Without going into too much of the story, which deals with collective consciousness, the vanishing mediator, and more heady stuff, there is a moment where the Major, after stepping away from Section 9, has set up shop for herself as an investigator. In her office/workspace, she has several artificial bodies that she can operate independently. In fact, a key point of the story is that one of these split-off selves acts a bit too independently.

When we are able to convert our minds, our ghosts, into digital versions why shouldn’t we be able to do what the Major was able to — if not more? After all, a program can be run on more than one platform at a time. Separated digital minds could be later synced together, merging the two versions into a combined whole again.

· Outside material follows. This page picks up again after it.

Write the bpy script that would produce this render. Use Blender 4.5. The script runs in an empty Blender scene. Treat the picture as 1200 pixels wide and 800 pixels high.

Is this sex? If not—why not? It could almost be seen as a form of complex masturbation: making love to Your own mind, or a version of it.

Bodies, again, could be used for whatever explorations a person wants to enjoy. You could take your male body out on a date with yourself in a female body, or any combination of gender, or even a new one, you may desire. The net, indeed, would be extremely vast and absolutely infinite.

“If a technological feat is possible, man will do it.” – The Major, Ghost in the Shell

Ghost in the Shell is a remarkable franchise, delving as it does into humanity, physical identity, and artificial consciousness.

And there’s sex. Even its very first appearance, in Masamune Shirow’s manga, there was a rather notorious explicit sex scene in virtual reality with the Major. But while there is certainly eroticism in every incarnation of the Major’s adventures, there’s also at its heart a penetrating examination of where we all might be heading.

Again, Ghost in the Shell may not have all the answers, but the questions it raises are ones we all will have to face, learn from and use to grow as human—whatever that may be.

Or, as the Puppet Master puts it: “All things change in a dynamic environment. Your effort to remain what you are is what limits you.”